** Extracted information **
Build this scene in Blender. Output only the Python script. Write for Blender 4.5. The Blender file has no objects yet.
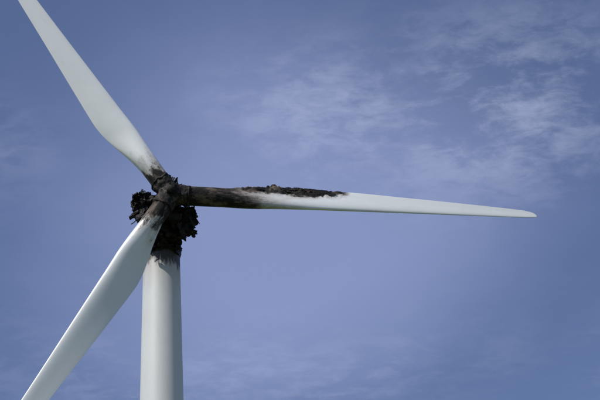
import bpy, bmesh, math, random
import numpy as np
from mathutils import Vector, Matrix, noise, Euler

H=60.0; OV=4.5; R=30.0; DIST=87.0
# ---------- fit -----------
def rotm(yaw,pitch,roll):
    # camera->world
    return (Matrix.Rotation(-yaw,3,'Z') @ Matrix.Rotation(math.pi/2+pitch,3,'X') @ Matrix.Rotation(roll,3,'Z'))
def proj(p,x):
    f,yaw,pitch,roll=x[0]*1000,x[1],x[2],x[3]
    Rm=rotm(yaw,pitch,roll)
    q=Rm.transposed()@(Vector(p)-Vector((0,-DIST,1.7)))
    return np.array([300+f*q.x/-q.z, 200-f*q.y/-q.z])
def frame(psi):
    u=Vector((math.cos(psi),math.sin(psi),0));v=Vector((0,0,1));n=Vector((math.sin(psi),-math.cos(psi),0))
    return u,v,n
def bl(th,r,psi):
    u,v,n=frame(psi); return n*OV+Vector((0,0,H))+ (u*math.cos(th)+v*math.sin(th))*r
def resid(x):
    psi,th=x[4],x[5]
    out=[]
    out+=list((proj(bl(0,0,psi),x)-np.array([165.5,195])))
    out+=list((proj(bl(th,R,psi),x)-np.array([537,216.5])))
    def line(a,b,p):
        a=proj(a,x);b=proj(b,x);d=(b-a)/np.linalg.norm(b-a);w=np.array(p)-a
        return d[0]*w[1]-d[1]*w[0]
    c=bl(0,0,psi)
    out.append(line(c,bl(th+math.radians(120),25,psi),(34,0)))
    out.append(line(c,bl(th+math.radians(240),25,psi),(31,400)))
    out.append(line((0,0,H-3),(0,0,H-20),(163.5,265)))
    out.append(line((0,0,H-3),(0,0,H-20),(161.5,400)))
    return np.array(out)
x=np.array([1.29,0.1,0.59,0.05,0.19,-0.05])
for it in range(40):
    r=resid(x);J=np.zeros((len(r),6))
    for i in range(6):
        e=np.zeros(6);e[i]=1e-5;J[:,i]=(resid(x+e)-resid(x-e))/2e-5
    dx=np.linalg.lstsq(J,-r,rcond=None)[0]
    x=x+dx
    if np.abs(dx).max()<1e-8:break
F,YAW,PITCH,ROLL,PSI,TH=[float(a) for a in x]
U,V,N=frame(PSI)
HUB=N*OV+Vector((0,0,H))
FR=Matrix(((U.x,V.x,N.x,HUB.x),(U.y,V.y,N.y,HUB.y),(U.z,V.z,N.z,HUB.z),(0,0,0,1)))

sc=bpy.context.scene
cam=bpy.data.cameras.new("camera");co=bpy.data.objects.new("camera",cam);sc.collection.objects.link(co)
co.matrix_world=Matrix.Translation((0,-DIST,1.7))@rotm(YAW,PITCH,ROLL).to_4x4()
cam.sensor_width=36;cam.lens=F*1000/600*36;cam.clip_end=20000
sc.camera=co
sc.view_settings.view_transform='Standard';sc.view_settings.look='None';sc.view_settings.exposure=0

# ---------- light ----------
SUN_EL=math.radians(51);SUN_AZ=math.radians(236) # compass: 0=+Y, clockwise
sd=Vector((math.sin(SUN_AZ)*math.cos(SUN_EL),math.cos(SUN_AZ)*math.cos(SUN_EL),math.sin(SUN_EL)))
sl=bpy.data.lights.new("sun",'SUN');sl.energy=4.1;sl.angle=math.radians(.6);sl.color=(1,.96,.9)
so=bpy.data.objects.new("sun",sl);sc.collection.objects.link(so);so.rotation_euler=sd.to_track_quat('Z','Y').to_euler()
so.location=(0,0,120)
w=bpy.data.worlds.new("World");sc.world=w;w.use_nodes=True
nt=w.node_tree;nt.nodes.clear()
def nd(nt,t,**k):
    n=nt.nodes.new(t)
    for a,b in k.items(): setattr(n,a,b)
    return n
def math_(nt,op,a,b=None,c=None,clamp=False):
    n=nt.nodes.new('ShaderNodeMath');n.operation=op;n.use_clamp=clamp
    for i,v in enumerate((a,b,c)):
        if v is None: continue
        if isinstance(v,(int,float)): n.inputs[i].default_value=v
        else: nt.links.new(v,n.inputs[i])
    return n.outputs[0]
def mixc(nt,f,a,b,bt='MIX'):
    n=nt.nodes.new('ShaderNodeMix');n.data_type='RGBA';n.blend_type=bt
    for i,v in ((0,f),(6,a),(7,b)):
        if isinstance(v,(int,float)): n.inputs[i].default_value=v
        elif isinstance(v,tuple): n.inputs[i].default_value=v+((1,) if len(v)==3 else ())
        else: nt.links.new(v,n.inputs[i])
    return n.outputs[2]
def sstep(nt,v,a,b):
    n=nt.nodes.new('ShaderNodeMapRange');n.interpolation_type='SMOOTHSTEP'
    nt.links.new(v,n.inputs[0]);n.inputs[1].default_value=a;n.inputs[2].default_value=b
    return n.outputs[0]
def noi(nt,vec,scale,detail=6,rough=.55,sc3=None,loc=(0,0,0),rot=(0,0,0),dist=0):
    if sc3 or loc!=(0,0,0):
        m=nt.nodes.new('ShaderNodeMapping');m.inputs[3].default_value=sc3 or (1,1,1);m.inputs[1].default_value=loc;m.inputs[2].default_value=rot
        nt.links.new(vec,m.inputs[0]);vec=m.outputs[0]
    n=nt.nodes.new('ShaderNodeTexNoise');n.inputs['Scale'].default_value=scale;n.inputs['Detail'].default_value=detail;n.inputs['Roughness'].default_value=rough
    n.inputs['Distortion'].default_value=dist
    nt.links.new(vec,n.inputs['Vector']);return n.outputs[0]
sky=nd(nt,'ShaderNodeTexSky',sky_type='NISHITA',sun_disc=False);sky.sun_elevation=SUN_EL;sky.sun_rotation=SUN_AZ
sky.air_density=1.0;sky.dust_density=.5;sky.ozone_density=3.5
tc=nd(nt,'ShaderNodeTexCoord');sx=nd(nt,'ShaderNodeSeparateXYZ');nt.links.new(tc.outputs['Generated'],sx.inputs[0])
z=math_(nt,'ADD',math_(nt,'MAXIMUM',sx.outputs[2],0.0),0.08)
cx=nd(nt,'ShaderNodeCombineXYZ')
nt.links.new(math_(nt,'DIVIDE',sx.outputs[0],z),cx.inputs[0]);nt.links.new(math_(nt,'DIVIDE',sx.outputs[1],z),cx.inputs[1])
C=cx.outputs[0]
# thin cirrostratus, brighter mid-view to paint in corner falloff, with softer wisps inside it
sx2=nd(nt,'ShaderNodeSeparateXYZ');nt.links.new(C,sx2.inputs[0])
big=noi(nt,C,2.6,4,.5,loc=(3.1,1.2,0))
def patch(cx_,cy_,r0,r1,ky=1,nz=.25):
    a=math_(nt,'SUBTRACT',sx2.outputs[0],cx_);b_=math_(nt,'MULTIPLY',math_(nt,'SUBTRACT',sx2.outputs[1],cy_),ky)
    d=math_(nt,'SQRT',math_(nt,'ADD',math_(nt,'MULTIPLY',a,a),math_(nt,'MULTIPLY',b_,b_)))
    d=math_(nt,'ADD',d,math_(nt,'MULTIPLY',math_(nt,'SUBTRACT',big,.5),nz))
    return math_(nt,'SUBTRACT',1,sstep(nt,d,r0,r1))
vignette_bank=patch(.14,1.36,.05,.44,.78,.26)  # bright middle painted into the sky, stands in for mild lens vignetting
wis=noi(nt,C,7,12,.62,sc3=(1,1.3,1),loc=(.3,2.0,0),rot=(0,0,.6),dist=.35)
wf=noi(nt,C,24,10,.66,sc3=(1,1.6,1),loc=(1.3,.4,0),rot=(0,0,.6),dist=.4)
m1=sstep(nt,math_(nt,'ADD',math_(nt,'MULTIPLY',wis,.58),math_(nt,'MULTIPLY',wf,.42)),.42,.63)
pA=patch(.36,1.08,.02,.25,1,.2);pB=patch(.19,1.10,.0,.18,1,.2);pC=patch(-.25,1.2,.0,.16,1,.25)
wis2=noi(nt,C,1.6,3,.5,loc=(1.7,4.1,0));m2=math_(nt,'MULTIPLY',sstep(nt,wis2,.42,.68),.5)
mm=math_(nt,'MAXIMUM',math_(nt,'MAXIMUM',pA,math_(nt,'MULTIPLY',pB,.85)),math_(nt,'MAXIMUM',math_(nt,'MULTIPLY',pC,.5),m2))
cl=math_(nt,'MULTIPLY',math_(nt,'ADD',math_(nt,'MULTIPLY',m1,.95),.06),mm)
vignette_veil=math_(nt,'MULTIPLY',vignette_bank,.47)
skyc=mixc(nt,1.0,sky.outputs[0],(.92,.85,.94),'MULTIPLY')
col=mixc(nt,math_(nt,'ADD',vignette_veil,.05),skyc,(3.6,4.3,7.2))
col=mixc(nt,math_(nt,'MULTIPLY',cl,.48),col,(4.6,5.1,7.2))
bg=nd(nt,'ShaderNodeBackground');bg.inputs[1].default_value=.105
nt.links.new(col,bg.inputs[0]);ow=nd(nt,'ShaderNodeOutputWorld');nt.links.new(bg.outputs[0],ow.inputs[0])

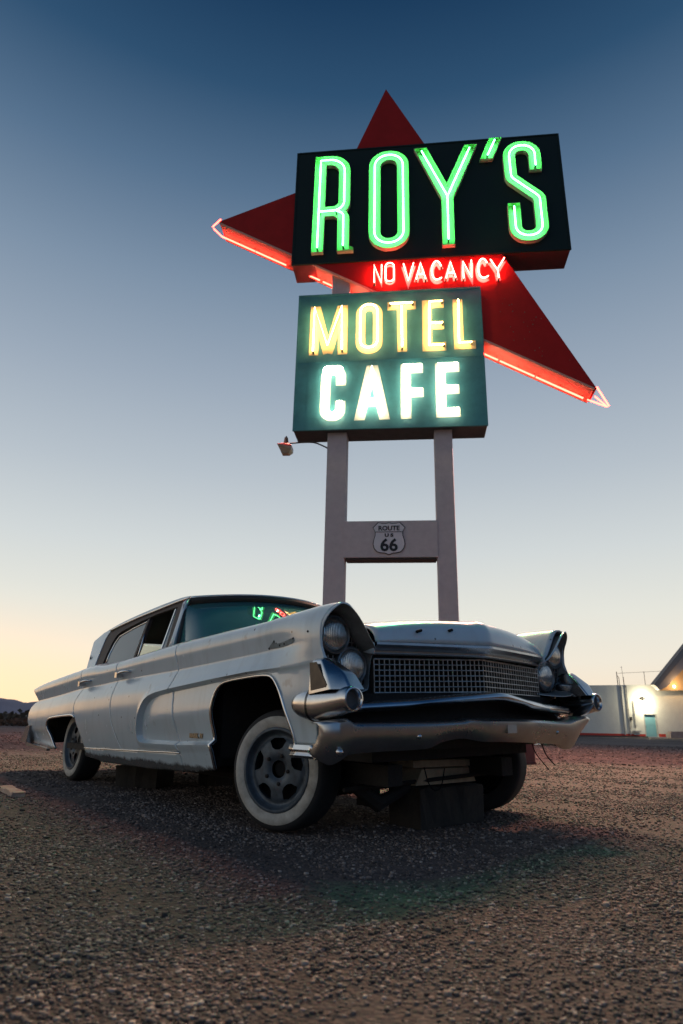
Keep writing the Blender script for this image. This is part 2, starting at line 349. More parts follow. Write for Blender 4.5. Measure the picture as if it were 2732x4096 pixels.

** Written exercise **
Starting with the first line of the data above and ending with the line containing "from mathutils import", please restate every line exactly, leaving images out.

** Expected answer **
Build this scene in Blender. Output only the Python script. Write for Blender 4.5. The Blender file has no objects yet.
import bpy, bmesh, math, random
import numpy as np
from mathutils import Vector, Matrix, noise, Euler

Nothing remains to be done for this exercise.